» Description of the task:
Stop after the line containing "1.8, M['panel_d'], M['zinc_l'])": print each line exactly from the first line of the listing up to that point.

» Given data:
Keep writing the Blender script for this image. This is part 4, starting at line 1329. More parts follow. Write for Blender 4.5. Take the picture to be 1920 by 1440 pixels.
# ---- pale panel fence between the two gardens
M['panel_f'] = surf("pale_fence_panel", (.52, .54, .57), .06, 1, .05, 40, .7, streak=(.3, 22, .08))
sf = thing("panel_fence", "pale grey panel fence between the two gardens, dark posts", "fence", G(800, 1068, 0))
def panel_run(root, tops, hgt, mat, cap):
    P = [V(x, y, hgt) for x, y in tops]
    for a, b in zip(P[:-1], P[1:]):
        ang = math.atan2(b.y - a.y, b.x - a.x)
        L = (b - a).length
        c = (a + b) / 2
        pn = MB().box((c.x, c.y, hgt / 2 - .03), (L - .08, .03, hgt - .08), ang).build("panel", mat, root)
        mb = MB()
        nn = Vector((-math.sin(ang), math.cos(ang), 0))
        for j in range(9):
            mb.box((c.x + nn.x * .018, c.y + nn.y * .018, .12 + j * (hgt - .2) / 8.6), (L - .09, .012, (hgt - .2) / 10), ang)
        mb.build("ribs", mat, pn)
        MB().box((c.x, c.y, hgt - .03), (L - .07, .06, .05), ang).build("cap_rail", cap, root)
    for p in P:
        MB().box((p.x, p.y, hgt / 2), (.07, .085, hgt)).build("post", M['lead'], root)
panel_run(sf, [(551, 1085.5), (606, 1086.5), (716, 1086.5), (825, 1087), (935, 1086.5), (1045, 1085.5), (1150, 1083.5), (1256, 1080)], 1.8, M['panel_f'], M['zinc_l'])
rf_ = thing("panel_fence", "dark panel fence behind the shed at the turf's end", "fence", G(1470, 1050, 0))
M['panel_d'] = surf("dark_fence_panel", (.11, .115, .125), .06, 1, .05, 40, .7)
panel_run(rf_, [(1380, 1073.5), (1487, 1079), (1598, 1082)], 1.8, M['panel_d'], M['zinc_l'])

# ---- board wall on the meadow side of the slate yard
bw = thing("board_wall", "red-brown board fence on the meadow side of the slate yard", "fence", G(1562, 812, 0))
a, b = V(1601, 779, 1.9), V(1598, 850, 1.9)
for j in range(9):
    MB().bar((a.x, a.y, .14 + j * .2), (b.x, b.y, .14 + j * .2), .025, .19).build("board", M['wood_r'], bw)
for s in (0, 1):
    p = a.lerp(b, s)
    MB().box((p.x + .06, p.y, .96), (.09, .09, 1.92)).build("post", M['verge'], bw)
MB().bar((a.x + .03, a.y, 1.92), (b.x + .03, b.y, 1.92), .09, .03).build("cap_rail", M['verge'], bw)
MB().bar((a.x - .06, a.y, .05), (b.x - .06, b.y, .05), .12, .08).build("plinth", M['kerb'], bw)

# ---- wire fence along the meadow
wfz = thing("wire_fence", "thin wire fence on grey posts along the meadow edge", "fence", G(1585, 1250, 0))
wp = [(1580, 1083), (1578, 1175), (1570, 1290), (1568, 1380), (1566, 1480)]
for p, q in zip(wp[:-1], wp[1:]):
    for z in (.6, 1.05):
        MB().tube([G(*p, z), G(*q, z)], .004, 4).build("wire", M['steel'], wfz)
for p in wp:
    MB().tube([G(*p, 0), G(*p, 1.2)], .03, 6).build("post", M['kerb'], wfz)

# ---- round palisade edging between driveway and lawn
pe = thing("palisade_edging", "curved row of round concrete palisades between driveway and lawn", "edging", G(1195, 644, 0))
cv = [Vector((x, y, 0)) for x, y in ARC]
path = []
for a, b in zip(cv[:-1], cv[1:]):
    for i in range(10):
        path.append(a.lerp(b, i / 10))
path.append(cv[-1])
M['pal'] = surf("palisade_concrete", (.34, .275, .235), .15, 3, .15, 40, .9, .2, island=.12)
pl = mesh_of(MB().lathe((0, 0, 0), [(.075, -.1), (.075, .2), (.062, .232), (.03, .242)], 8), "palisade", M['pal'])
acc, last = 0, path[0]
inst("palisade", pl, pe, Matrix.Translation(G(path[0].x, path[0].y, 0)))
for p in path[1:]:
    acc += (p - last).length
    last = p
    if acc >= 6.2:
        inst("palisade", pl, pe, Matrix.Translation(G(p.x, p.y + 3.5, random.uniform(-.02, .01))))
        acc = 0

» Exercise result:
Keep writing the Blender script for this image. This is part 4, starting at line 1329. More parts follow. Write for Blender 4.5. Take the picture to be 1920 by 1440 pixels.
# ---- pale panel fence between the two gardens
M['panel_f'] = surf("pale_fence_panel", (.52, .54, .57), .06, 1, .05, 40, .7, streak=(.3, 22, .08))
sf = thing("panel_fence", "pale grey panel fence between the two gardens, dark posts", "fence", G(800, 1068, 0))
def panel_run(root, tops, hgt, mat, cap):
    P = [V(x, y, hgt) for x, y in tops]
    for a, b in zip(P[:-1], P[1:]):
        ang = math.atan2(b.y - a.y, b.x - a.x)
        L = (b - a).length
        c = (a + b) / 2
        pn = MB().box((c.x, c.y, hgt / 2 - .03), (L - .08, .03, hgt - .08), ang).build("panel", mat, root)
        mb = MB()
        nn = Vector((-math.sin(ang), math.cos(ang), 0))
        for j in range(9):
            mb.box((c.x + nn.x * .018, c.y + nn.y * .018, .12 + j * (hgt - .2) / 8.6), (L - .09, .012, (hgt - .2) / 10), ang)
        mb.build("ribs", mat, pn)
        MB().box((c.x, c.y, hgt - .03), (L - .07, .06, .05), ang).build("cap_rail", cap, root)
    for p in P:
        MB().box((p.x, p.y, hgt / 2), (.07, .085, hgt)).build("post", M['lead'], root)
panel_run(sf, [(551, 1085.5), (606, 1086.5), (716, 1086.5), (825, 1087), (935, 1086.5), (1045, 1085.5), (1150, 1083.5), (1256, 1080)], 1.8, M['panel_f'], M['zinc_l'])
rf_ = thing("panel_fence", "dark panel fence behind the shed at the turf's end", "fence", G(1470, 1050, 0))
M['panel_d'] = surf("dark_fence_panel", (.11, .115, .125), .06, 1, .05, 40, .7)
panel_run(rf_, [(1380, 1073.5), (1487, 1079), (1598, 1082)], 1.8, M['panel_d'], M['zinc_l'])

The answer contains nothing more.